THE TASK –
Stop after the line with "return CX +": repeat exactly every line before it, beginning with the first, and that line itself.

====

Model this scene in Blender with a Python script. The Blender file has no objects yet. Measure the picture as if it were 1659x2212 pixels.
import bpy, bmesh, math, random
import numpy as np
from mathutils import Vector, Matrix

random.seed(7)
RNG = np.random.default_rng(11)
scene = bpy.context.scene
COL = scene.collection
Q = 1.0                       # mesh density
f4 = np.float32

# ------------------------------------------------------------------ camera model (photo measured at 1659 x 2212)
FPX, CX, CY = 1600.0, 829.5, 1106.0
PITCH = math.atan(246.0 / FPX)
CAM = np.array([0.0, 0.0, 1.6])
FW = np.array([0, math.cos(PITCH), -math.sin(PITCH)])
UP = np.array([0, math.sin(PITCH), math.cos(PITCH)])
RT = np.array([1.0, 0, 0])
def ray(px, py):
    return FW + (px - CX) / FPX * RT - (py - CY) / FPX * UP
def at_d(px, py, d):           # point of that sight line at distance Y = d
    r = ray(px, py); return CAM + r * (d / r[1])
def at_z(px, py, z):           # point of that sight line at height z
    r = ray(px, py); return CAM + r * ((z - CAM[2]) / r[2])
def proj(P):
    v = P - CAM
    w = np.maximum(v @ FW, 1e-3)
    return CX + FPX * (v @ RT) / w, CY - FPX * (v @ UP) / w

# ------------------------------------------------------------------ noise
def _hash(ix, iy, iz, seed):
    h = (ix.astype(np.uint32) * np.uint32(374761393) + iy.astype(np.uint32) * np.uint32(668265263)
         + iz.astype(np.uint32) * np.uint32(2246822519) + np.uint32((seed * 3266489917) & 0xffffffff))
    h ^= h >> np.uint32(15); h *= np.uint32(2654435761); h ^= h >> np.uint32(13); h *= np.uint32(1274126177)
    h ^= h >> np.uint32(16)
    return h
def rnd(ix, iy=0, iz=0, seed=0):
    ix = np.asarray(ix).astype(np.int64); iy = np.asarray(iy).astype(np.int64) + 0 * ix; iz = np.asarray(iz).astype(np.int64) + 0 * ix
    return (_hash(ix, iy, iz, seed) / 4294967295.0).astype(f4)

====

RESULT FOR THIS TASK –
Model this scene in Blender with a Python script. The Blender file has no objects yet. Measure the picture as if it were 1659x2212 pixels.
import bpy, bmesh, math, random
import numpy as np
from mathutils import Vector, Matrix

random.seed(7)
RNG = np.random.default_rng(11)
scene = bpy.context.scene
COL = scene.collection
Q = 1.0                       # mesh density
f4 = np.float32

# ------------------------------------------------------------------ camera model (photo measured at 1659 x 2212)
FPX, CX, CY = 1600.0, 829.5, 1106.0
PITCH = math.atan(246.0 / FPX)
CAM = np.array([0.0, 0.0, 1.6])
FW = np.array([0, math.cos(PITCH), -math.sin(PITCH)])
UP = np.array([0, math.sin(PITCH), math.cos(PITCH)])
RT = np.array([1.0, 0, 0])
def ray(px, py):
    return FW + (px - CX) / FPX * RT - (py - CY) / FPX * UP
def at_d(px, py, d):           # point of that sight line at distance Y = d
    r = ray(px, py); return CAM + r * (d / r[1])
def at_z(px, py, z):           # point of that sight line at height z
    r = ray(px, py); return CAM + r * ((z - CAM[2]) / r[2])
def proj(P):
    v = P - CAM
    w = np.maximum(v @ FW, 1e-3)
    return CX + FPX * (v @ RT) / w, CY - FPX * (v @ UP) / w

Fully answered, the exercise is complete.